Guide for achive x^4 for a naive profiling

[mmazz]

I'm new in this world and one task that my advisor give was to implement a simple x^4.

The idea is to try an intensive workload for a domestic PC to do a naive profile using something like Perf.

I implement x^3 with no problem, but when I try x^4 I get wrong answers, even if use big parameters.

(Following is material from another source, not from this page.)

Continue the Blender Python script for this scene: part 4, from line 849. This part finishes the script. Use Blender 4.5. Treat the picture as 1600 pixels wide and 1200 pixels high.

Here is what i have (working for x^3). I try different polynomial modulus, different coefficient modulus, etc. I know that doesn't exist THE way to choose the parameters, but some guide for the modulus array? Some guidance?

#include <iostream>
#include <vector>
#include <seal/seal.h>

using std::cout;
using std::endl;
using std::vector;
using namespace seal;

int main() {
    EncryptionParameters params(scheme_type::ckks);

    size_t poly_modulus_degree =  16384; // Try 32768 
    int depth = 2; // with 3 is for x^4
    params.set_poly_modulus_degree(poly_modulus_degree);
    params.set_coeff_modulus(CoeffModulus::Create(poly_modulus_degree, { 60, 40, 40, 40, 40, 60 })); // For 32768 I try with { 60, 30, 30, 30, 30, 30, 30, 30, 30, 30, 30, 60 }
    double scale = pow(2.0, 60);

    SEALContext context(params);
    KeyGenerator keygen(context);
    auto secret_key = keygen.secret_key();

    PublicKey public_key;
    keygen.create_public_key(public_key);
    RelinKeys relin_keys;
    keygen.create_relin_keys(relin_keys);

    Encryptor encryptor(context, public_key);
    Evaluator evaluator(context);
    Decryptor decryptor(context, secret_key);
    CKKSEncoder encoder(context);
    size_t slot_count = encoder.slot_count();

    cout << "Number of slots: " << slot_count << endl;

    vector<double> input;
    input.reserve(slot_count);
    double curr_point = 0;
    double step_size = 1.0 / (static_cast<double>(slot_count) - 1);
    for (size_t i = 0; i < slot_count; i++)
    {
        input.push_back(curr_point*0.5+1);
        curr_point += step_size;
    }
    vector<double> vect_mul;
    for (int i=0; i<input.size(); i++)
            vect_mul.push_back(input[i]);

    Plaintext x_plain;
    encoder.encode(input, scale, x_plain);

    Ciphertext x_encrypted;
    encryptor.encrypt(x_plain, x_encrypted);

    Ciphertext x1 = x_encrypted;
    Ciphertext x2 = x_encrypted;
    evaluator.square(x1, x2);
    evaluator.relinearize_inplace(x2, relin_keys);
    evaluator.rescale_to_next_inplace(x2);
    evaluator.rescale_to_next_inplace(x_encrypted);

    Ciphertext x3 = x2;
    evaluator.multiply_inplace(x3,x_encrypted);
    evaluator.relinearize_inplace(x3, relin_keys);
    evaluator.rescale_to_next_inplace(x_encrypted);
    evaluator.rescale_to_next_inplace(x3);

    Ciphertext x4 = x3;
    evaluator.multiply_inplace(x4,x_encrypted);
    evaluator.relinearize_inplace(x4, relin_keys);
    evaluator.rescale_to_next_inplace(x_encrypted);
    evaluator.rescale_to_next_inplace(x4);

    Plaintext plain_result;
    decryptor.decrypt(x4, plain_result);

    vector<double> result;
    encoder.decode(plain_result, result);

    for (int i=0; i<depth; i++){
        for (int i = 0; i < vect_mul.size(); i++) {
                vect_mul[i] *= input[i];
        }
    }

    for (int i=0; i<slot_count; i=i+100){
        cout << vect_mul[i] << " - "<< result[i] <<"\n";
    }

    return 0;
}

[fionser]

• You should NOT call rescale on x_encrypted since it has only one level of scaling factor.
• Rescale usually comes after a multiplication, eg. the mul Enc(Delta * x) * Enc(Delta * y) gives Enc(Delta^2 * x* y) so we rescale it down to Enc(Delta^2/q * x * y) and hoping Delta^2/q is approximately closes to Delta (where q is the current modulus to drop)
• We can use evaluator.mod_switch_to_next() API to align the number of modulus WITHOUT doing the rescale.